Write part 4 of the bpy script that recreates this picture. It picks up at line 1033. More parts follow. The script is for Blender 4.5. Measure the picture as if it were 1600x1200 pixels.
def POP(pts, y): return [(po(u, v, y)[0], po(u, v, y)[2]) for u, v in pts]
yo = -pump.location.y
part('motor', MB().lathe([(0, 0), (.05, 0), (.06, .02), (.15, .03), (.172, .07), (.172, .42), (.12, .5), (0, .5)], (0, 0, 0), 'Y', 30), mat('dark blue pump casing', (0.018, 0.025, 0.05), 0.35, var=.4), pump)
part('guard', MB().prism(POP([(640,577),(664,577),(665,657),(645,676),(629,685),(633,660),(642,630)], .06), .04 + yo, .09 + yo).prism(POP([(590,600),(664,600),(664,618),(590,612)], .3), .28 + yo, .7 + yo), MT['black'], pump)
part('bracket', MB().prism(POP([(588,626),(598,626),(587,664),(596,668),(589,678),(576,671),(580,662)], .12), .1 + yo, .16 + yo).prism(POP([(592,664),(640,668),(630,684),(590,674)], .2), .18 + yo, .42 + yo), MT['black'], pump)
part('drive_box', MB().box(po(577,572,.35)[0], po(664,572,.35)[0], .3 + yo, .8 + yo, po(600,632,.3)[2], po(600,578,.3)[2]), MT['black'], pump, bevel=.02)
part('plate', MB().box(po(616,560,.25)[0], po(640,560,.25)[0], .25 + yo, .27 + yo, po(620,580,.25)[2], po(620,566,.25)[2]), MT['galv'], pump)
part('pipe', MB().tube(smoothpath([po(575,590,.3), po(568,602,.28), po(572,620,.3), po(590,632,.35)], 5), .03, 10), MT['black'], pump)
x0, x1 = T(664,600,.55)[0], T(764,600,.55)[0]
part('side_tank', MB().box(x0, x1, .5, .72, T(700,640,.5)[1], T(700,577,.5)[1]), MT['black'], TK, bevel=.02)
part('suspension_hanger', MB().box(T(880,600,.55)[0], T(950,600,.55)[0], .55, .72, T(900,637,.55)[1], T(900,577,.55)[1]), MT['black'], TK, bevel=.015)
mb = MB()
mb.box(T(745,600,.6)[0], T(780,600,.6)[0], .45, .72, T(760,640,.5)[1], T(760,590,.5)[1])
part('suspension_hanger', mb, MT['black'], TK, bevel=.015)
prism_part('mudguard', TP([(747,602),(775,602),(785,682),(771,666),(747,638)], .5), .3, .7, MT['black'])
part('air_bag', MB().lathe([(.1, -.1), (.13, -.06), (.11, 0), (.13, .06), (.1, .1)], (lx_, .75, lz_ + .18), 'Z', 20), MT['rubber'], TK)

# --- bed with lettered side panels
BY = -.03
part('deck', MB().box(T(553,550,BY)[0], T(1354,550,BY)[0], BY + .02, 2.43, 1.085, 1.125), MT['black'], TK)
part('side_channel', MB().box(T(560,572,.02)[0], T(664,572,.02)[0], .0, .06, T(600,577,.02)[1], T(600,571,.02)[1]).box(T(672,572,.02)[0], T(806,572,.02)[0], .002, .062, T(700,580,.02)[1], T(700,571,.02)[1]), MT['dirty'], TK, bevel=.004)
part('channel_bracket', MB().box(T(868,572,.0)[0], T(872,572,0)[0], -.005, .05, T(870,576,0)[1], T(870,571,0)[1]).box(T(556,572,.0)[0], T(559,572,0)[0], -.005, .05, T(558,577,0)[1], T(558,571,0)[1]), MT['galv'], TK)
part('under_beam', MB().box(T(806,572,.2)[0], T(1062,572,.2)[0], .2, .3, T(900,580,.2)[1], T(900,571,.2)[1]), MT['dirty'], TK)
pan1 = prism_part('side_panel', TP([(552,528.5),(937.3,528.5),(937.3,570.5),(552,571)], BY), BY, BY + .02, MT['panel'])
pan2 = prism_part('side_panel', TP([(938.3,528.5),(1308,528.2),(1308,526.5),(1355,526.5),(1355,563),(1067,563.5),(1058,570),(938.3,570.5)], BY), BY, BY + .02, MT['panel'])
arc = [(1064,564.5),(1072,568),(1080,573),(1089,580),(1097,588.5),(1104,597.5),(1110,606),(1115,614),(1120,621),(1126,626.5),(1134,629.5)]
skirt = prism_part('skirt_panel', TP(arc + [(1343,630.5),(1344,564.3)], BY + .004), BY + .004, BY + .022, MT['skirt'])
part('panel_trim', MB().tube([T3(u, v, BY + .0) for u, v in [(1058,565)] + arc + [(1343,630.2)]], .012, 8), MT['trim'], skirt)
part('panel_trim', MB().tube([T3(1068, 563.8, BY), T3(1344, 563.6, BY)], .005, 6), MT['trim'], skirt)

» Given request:
Make an exact copy of the material above.

» Answer to the exercise:
Write part 4 of the bpy script that recreates this picture. It picks up at line 1033. More parts follow. The script is for Blender 4.5. Measure the picture as if it were 1600x1200 pixels.
def POP(pts, y): return [(po(u, v, y)[0], po(u, v, y)[2]) for u, v in pts]
yo = -pump.location.y
part('motor', MB().lathe([(0, 0), (.05, 0), (.06, .02), (.15, .03), (.172, .07), (.172, .42), (.12, .5), (0, .5)], (0, 0, 0), 'Y', 30), mat('dark blue pump casing', (0.018, 0.025, 0.05), 0.35, var=.4), pump)
part('guard', MB().prism(POP([(640,577),(664,577),(665,657),(645,676),(629,685),(633,660),(642,630)], .06), .04 + yo, .09 + yo).prism(POP([(590,600),(664,600),(664,618),(590,612)], .3), .28 + yo, .7 + yo), MT['black'], pump)
part('bracket', MB().prism(POP([(588,626),(598,626),(587,664),(596,668),(589,678),(576,671),(580,662)], .12), .1 + yo, .16 + yo).prism(POP([(592,664),(640,668),(630,684),(590,674)], .2), .18 + yo, .42 + yo), MT['black'], pump)
part('drive_box', MB().box(po(577,572,.35)[0], po(664,572,.35)[0], .3 + yo, .8 + yo, po(600,632,.3)[2], po(600,578,.3)[2]), MT['black'], pump, bevel=.02)
part('plate', MB().box(po(616,560,.25)[0], po(640,560,.25)[0], .25 + yo, .27 + yo, po(620,580,.25)[2], po(620,566,.25)[2]), MT['galv'], pump)
part('pipe', MB().tube(smoothpath([po(575,590,.3), po(568,602,.28), po(572,620,.3), po(590,632,.35)], 5), .03, 10), MT['black'], pump)
x0, x1 = T(664,600,.55)[0], T(764,600,.55)[0]
part('side_tank', MB().box(x0, x1, .5, .72, T(700,640,.5)[1], T(700,577,.5)[1]), MT['black'], TK, bevel=.02)
part('suspension_hanger', MB().box(T(880,600,.55)[0], T(950,600,.55)[0], .55, .72, T(900,637,.55)[1], T(900,577,.55)[1]), MT['black'], TK, bevel=.015)
mb = MB()
mb.box(T(745,600,.6)[0], T(780,600,.6)[0], .45, .72, T(760,640,.5)[1], T(760,590,.5)[1])
part('suspension_hanger', mb, MT['black'], TK, bevel=.015)
prism_part('mudguard', TP([(747,602),(775,602),(785,682),(771,666),(747,638)], .5), .3, .7, MT['black'])
part('air_bag', MB().lathe([(.1, -.1), (.13, -.06), (.11, 0), (.13, .06), (.1, .1)], (lx_, .75, lz_ + .18), 'Z', 20), MT['rubber'], TK)

# --- bed with lettered side panels
BY = -.03
part('deck', MB().box(T(553,550,BY)[0], T(1354,550,BY)[0], BY + .02, 2.43, 1.085, 1.125), MT['black'], TK)
part('side_channel', MB().box(T(560,572,.02)[0], T(664,572,.02)[0], .0, .06, T(600,577,.02)[1], T(600,571,.02)[1]).box(T(672,572,.02)[0], T(806,572,.02)[0], .002, .062, T(700,580,.02)[1], T(700,571,.02)[1]), MT['dirty'], TK, bevel=.004)
part('channel_bracket', MB().box(T(868,572,.0)[0], T(872,572,0)[0], -.005, .05, T(870,576,0)[1], T(870,571,0)[1]).box(T(556,572,.0)[0], T(559,572,0)[0], -.005, .05, T(558,577,0)[1], T(558,571,0)[1]), MT['galv'], TK)
part('under_beam', MB().box(T(806,572,.2)[0], T(1062,572,.2)[0], .2, .3, T(900,580,.2)[1], T(900,571,.2)[1]), MT['dirty'], TK)
pan1 = prism_part('side_panel', TP([(552,528.5),(937.3,528.5),(937.3,570.5),(552,571)], BY), BY, BY + .02, MT['panel'])
pan2 = prism_part('side_panel', TP([(938.3,528.5),(1308,528.2),(1308,526.5),(1355,526.5),(1355,563),(1067,563.5),(1058,570),(938.3,570.5)], BY), BY, BY + .02, MT['panel'])
arc = [(1064,564.5),(1072,568),(1080,573),(1089,580),(1097,588.5),(1104,597.5),(1110,606),(1115,614),(1120,621),(1126,626.5),(1134,629.5)]
skirt = prism_part('skirt_panel', TP(arc + [(1343,630.5),(1344,564.3)], BY + .004), BY + .004, BY + .022, MT['skirt'])
part('panel_trim', MB().tube([T3(u, v, BY + .0) for u, v in [(1058,565)] + arc + [(1343,630.2)]], .012, 8), MT['trim'], skirt)
part('panel_trim', MB().tube([T3(1068, 563.8, BY), T3(1344, 563.6, BY)], .005, 6), MT['trim'], skirt)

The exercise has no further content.